E’ arrivata in una fase importante l’inchiesta della Procura della Repubblica di Velletri sui lavori di ampliamento del porto turistico “Marina di Nettuno”. Dopo anni di accertamenti il sostituto procuratore della Repubblica di Velletri Giovanni Taglialatela, ha infatti chiuso le indagini e chiesto il rinvio a giudizio nei confronti di sei persone che dovranno comparire davanti al Gip il 31 ottobre prossimo. Sono l’ex amministratore delegato del porto e attuale consigliere comunale del Popolo della Libertà Giuliano Valente, l’ex sindaco di Nettuno Vittorio Marzoli, il suo vice Stefano Di Magno, gli ex dirigenti comunali dell’Area tecnica Vincenzo Diana e Alessandro Quatrini e l’attuale dirigente dell’Area urbanistica Vincenzo Capocaccia. I sei indagati sono accusati, a vario titolo, di una sfilza di reati che vanno dall’abuso d’ufficio, al falso ideologico in atti pubblici, falsità materiale commessa da pubblico ufficiale, induzione all’errore di altro ente, frode processuale.
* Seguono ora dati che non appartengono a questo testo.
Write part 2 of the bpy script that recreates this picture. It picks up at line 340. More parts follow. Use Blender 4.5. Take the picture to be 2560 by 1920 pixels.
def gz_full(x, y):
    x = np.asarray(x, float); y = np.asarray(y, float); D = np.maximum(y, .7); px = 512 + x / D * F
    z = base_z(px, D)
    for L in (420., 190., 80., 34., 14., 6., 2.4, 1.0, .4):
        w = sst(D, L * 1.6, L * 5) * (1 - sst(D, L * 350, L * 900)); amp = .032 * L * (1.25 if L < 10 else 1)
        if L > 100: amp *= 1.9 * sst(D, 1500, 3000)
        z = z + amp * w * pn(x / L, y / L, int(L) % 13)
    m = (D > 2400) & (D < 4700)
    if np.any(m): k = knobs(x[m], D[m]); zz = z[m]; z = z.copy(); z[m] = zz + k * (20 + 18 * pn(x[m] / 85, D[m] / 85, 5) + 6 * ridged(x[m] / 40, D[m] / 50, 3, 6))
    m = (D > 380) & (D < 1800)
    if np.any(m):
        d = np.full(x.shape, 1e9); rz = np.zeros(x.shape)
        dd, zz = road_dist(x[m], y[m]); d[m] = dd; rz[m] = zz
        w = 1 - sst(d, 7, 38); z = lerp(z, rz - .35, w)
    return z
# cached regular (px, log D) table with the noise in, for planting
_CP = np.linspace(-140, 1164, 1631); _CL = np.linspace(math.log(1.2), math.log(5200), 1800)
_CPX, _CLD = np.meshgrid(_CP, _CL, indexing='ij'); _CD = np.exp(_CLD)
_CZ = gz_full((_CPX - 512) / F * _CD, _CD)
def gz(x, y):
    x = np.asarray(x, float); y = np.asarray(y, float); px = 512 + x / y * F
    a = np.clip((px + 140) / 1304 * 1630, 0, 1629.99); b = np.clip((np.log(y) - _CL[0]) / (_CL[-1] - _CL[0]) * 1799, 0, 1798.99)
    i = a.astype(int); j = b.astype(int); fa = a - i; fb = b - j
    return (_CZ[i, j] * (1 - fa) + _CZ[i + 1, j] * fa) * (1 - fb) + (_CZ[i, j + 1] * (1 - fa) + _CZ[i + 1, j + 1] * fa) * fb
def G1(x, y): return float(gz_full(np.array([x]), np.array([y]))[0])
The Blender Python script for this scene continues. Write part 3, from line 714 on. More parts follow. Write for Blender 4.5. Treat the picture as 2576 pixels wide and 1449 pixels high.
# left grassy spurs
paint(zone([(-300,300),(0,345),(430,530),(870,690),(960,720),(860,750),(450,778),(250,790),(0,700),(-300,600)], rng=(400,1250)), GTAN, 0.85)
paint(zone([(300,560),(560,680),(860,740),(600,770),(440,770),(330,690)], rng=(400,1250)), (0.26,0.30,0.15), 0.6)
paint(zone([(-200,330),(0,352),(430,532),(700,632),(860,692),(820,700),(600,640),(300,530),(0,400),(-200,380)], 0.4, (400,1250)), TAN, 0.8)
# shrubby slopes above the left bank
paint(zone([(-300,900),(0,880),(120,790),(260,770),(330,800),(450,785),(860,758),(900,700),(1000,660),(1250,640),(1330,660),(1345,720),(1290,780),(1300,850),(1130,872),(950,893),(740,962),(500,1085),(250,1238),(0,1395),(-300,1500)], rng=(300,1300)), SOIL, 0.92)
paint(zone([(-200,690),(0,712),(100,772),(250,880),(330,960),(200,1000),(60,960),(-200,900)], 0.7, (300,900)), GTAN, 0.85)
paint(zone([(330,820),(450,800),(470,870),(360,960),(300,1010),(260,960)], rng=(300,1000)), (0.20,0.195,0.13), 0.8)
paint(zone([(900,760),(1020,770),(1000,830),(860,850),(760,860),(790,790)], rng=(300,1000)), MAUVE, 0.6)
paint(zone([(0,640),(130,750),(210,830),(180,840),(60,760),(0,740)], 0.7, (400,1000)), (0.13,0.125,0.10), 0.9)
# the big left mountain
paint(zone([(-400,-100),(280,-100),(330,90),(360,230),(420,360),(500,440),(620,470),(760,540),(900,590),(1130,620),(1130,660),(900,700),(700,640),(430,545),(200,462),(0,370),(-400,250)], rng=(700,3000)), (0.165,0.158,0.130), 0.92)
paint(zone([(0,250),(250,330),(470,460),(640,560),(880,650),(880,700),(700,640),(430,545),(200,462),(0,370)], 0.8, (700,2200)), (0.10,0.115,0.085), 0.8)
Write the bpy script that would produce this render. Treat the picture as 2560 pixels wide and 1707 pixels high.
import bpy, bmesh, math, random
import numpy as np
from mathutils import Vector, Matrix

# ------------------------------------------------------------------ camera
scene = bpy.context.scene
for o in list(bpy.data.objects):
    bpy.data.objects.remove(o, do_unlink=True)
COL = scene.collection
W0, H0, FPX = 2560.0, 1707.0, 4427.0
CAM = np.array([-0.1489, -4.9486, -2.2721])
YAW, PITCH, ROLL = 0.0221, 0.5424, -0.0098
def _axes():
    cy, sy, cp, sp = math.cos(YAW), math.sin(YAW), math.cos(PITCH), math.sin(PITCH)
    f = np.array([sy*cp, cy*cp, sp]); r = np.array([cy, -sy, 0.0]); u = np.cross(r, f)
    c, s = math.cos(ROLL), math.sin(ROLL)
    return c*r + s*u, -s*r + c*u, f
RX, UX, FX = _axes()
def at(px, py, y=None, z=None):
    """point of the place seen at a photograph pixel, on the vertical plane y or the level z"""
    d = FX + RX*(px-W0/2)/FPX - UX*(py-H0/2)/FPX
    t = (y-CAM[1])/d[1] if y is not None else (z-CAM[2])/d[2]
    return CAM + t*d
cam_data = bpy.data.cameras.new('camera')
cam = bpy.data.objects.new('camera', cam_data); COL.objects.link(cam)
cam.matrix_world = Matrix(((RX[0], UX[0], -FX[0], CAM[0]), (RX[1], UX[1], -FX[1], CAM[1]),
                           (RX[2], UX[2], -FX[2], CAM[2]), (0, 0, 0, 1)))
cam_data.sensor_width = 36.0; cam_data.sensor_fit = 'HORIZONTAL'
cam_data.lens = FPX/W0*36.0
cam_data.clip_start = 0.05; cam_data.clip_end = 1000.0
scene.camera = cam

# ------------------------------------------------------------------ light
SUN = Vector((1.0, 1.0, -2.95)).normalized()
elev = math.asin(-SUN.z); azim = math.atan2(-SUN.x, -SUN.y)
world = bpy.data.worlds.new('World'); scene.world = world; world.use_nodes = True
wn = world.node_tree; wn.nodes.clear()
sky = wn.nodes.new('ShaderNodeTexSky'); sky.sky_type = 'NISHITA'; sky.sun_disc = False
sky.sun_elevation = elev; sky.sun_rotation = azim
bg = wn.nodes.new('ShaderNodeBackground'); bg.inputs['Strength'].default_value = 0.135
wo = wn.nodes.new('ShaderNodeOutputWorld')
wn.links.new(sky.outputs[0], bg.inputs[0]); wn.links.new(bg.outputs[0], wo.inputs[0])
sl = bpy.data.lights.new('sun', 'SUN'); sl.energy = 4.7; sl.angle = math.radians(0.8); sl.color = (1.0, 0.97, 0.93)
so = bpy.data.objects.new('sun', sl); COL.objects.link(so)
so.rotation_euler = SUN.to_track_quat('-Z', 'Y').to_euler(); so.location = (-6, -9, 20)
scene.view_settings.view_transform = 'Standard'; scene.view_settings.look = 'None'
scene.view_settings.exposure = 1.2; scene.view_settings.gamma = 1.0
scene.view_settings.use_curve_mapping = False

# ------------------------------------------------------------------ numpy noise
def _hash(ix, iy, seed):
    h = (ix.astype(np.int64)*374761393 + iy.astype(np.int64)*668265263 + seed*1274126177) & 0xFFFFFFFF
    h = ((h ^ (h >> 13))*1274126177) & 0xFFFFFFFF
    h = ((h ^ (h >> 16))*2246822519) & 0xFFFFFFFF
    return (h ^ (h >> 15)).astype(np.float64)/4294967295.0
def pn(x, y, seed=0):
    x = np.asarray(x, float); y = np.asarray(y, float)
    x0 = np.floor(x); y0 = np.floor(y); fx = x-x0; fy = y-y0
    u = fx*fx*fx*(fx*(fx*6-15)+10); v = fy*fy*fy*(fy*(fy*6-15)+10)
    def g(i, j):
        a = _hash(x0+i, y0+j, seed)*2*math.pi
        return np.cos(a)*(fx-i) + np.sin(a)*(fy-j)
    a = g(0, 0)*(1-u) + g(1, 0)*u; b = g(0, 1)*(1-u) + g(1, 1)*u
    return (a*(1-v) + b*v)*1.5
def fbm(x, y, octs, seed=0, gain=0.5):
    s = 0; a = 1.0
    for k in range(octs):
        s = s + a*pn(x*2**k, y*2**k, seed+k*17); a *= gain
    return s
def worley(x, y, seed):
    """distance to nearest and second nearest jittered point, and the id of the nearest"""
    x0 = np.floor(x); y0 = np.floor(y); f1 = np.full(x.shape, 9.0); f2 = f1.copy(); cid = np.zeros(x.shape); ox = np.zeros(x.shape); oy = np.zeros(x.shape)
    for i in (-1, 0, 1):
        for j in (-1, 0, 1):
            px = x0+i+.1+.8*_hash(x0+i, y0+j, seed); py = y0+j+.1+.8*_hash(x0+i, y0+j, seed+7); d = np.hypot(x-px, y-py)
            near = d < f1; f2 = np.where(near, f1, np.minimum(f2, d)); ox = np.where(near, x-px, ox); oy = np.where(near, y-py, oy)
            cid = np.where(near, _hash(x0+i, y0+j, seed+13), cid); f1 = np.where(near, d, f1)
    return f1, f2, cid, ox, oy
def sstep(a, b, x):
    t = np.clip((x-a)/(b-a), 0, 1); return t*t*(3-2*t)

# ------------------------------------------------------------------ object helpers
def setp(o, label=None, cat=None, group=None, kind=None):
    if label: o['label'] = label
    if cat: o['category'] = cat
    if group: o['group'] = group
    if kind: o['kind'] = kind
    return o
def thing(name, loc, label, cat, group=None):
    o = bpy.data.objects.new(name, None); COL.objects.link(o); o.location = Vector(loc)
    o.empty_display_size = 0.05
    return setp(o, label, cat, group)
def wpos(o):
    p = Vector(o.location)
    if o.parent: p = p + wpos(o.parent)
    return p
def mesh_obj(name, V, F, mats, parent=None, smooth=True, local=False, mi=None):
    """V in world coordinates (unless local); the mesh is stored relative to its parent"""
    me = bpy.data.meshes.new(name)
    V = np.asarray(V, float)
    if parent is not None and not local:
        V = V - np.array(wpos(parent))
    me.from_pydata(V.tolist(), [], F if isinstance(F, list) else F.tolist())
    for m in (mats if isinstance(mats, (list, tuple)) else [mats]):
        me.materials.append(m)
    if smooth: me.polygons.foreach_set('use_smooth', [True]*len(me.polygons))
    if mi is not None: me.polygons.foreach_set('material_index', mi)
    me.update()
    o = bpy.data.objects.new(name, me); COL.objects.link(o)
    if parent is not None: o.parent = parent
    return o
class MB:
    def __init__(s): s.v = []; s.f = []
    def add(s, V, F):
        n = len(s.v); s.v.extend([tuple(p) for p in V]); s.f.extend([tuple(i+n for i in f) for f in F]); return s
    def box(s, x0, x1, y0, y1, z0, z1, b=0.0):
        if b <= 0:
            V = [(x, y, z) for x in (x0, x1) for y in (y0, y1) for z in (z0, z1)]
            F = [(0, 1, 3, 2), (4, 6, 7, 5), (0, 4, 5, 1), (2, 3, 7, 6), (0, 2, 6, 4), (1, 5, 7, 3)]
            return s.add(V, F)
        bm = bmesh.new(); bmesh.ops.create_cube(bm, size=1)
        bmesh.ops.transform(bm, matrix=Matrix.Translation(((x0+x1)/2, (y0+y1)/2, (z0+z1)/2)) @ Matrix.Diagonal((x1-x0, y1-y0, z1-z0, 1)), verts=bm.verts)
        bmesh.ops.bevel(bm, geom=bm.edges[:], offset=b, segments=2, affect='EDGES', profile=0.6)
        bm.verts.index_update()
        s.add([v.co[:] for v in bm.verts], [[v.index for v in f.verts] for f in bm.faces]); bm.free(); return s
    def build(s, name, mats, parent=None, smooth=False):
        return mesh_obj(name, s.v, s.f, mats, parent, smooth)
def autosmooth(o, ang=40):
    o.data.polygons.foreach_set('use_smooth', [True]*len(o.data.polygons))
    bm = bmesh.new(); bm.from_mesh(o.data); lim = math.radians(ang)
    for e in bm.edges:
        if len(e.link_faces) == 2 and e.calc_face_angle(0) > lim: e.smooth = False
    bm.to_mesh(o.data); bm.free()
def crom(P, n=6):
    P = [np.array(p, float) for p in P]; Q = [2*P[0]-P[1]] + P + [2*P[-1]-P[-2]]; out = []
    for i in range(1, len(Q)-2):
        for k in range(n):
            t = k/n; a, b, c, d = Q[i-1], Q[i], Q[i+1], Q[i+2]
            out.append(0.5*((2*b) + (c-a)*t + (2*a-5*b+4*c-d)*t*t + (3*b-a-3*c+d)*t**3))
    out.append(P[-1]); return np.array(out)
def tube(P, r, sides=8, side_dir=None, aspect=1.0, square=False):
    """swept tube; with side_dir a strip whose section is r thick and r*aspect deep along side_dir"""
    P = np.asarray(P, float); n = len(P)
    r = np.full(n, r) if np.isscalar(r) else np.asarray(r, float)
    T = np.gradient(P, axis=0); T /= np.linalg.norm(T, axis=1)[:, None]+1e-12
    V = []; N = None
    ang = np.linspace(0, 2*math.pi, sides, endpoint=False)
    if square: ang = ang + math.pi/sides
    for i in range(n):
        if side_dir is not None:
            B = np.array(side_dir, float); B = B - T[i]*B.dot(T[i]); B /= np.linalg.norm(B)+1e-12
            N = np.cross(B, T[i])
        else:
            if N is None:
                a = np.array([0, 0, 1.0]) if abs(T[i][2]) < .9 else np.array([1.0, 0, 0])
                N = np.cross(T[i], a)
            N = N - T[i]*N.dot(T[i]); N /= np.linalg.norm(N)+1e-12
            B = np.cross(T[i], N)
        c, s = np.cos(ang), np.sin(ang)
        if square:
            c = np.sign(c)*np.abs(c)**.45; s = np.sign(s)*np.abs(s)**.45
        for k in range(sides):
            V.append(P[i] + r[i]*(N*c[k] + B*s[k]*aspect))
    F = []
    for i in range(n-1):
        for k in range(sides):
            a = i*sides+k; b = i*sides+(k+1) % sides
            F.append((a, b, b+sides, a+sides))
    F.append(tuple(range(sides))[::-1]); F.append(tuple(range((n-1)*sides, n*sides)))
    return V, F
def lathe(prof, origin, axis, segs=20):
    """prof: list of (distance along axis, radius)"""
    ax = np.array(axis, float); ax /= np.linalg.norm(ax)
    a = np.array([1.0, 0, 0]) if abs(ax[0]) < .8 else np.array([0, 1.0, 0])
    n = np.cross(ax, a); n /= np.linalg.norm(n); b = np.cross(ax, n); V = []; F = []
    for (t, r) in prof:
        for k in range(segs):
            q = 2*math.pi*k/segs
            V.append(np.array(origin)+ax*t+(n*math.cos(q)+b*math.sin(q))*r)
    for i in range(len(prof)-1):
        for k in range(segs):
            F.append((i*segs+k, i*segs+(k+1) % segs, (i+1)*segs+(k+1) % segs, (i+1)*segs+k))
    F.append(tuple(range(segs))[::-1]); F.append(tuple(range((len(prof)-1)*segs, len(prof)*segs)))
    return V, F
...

Era l’anno 2001, solo gli ecologisti locali, notarono che qual’cosa, nell’accordo di programma tra il Comune e il Marina di Nettuno, non quadrava. Inviarono lettere ai giornali, segnalarono, alla regione Lazio, senza però alcun riscontro, che il progetto che si stava realizzando avrebbe portato un consistente ampliamento del bacino e l’allungamento abnorme dei bracci del porto. Nulla cambiò e i lavori proseguirono senza sosta.
Ora nella richiesta di rinvio a giudizio, il P.M. rileva una serie di lavori eseguiti senza autorizzazione e in violazione dei vincoli paesaggistici e urbanistici. Il pm contesta all’ex amministratore delegato del Marina, Valente, la violazione dell’articolo 181 per lavori eseguiti in assenza di autorizzazione e non rispettando i beni paesaggistici. Nei lavori di ampliamento del porto sono state riscontrate palesi violazioni del Piano regolatore, non a caso tra i reati attribuiti agli indagati vi sono: abuso d’ufficio, falso ideologico in atti pubblici e persino frode processuale (nel caso di Capocaccia). Tra le contestazioni mosse figurano la realizzazione del cosiddetto “ecomostro”, dell’edificio bunkeraggio, della piscina, di volumi edilizi sulla banchina est e sul molo di sopraflutto, del pennello di massi all’interno dell’avamporto e del prolungamento del muro paraonde della diga ovest.
Nell’inchiesta sono finiti gli ex amministratori Marzoli e Di Magno. Tutti personaggi, esponenti di quel centrodestra che sulla scia delle vittorie berlusconiane ha governato la cittadina del tridente, dal 1999 a 2005, portandola sull’orlo del baratro fino allo scioglimento del Consiglio comunale per infiltrazioni della criminalità organizzata. Ma Marzoli, dopo la disastrosa esperienza amministrativa, non si è dato per vinto, non ha abbandonato la politica, è infatti divenuto responsabile locale, del “Circolo del Buongoverno” (non è una barzelletta), creato nel 2005 da Marcello Dell’Utri, quello che secondo la Cassazione mediò tra la mafia e Berlusconi.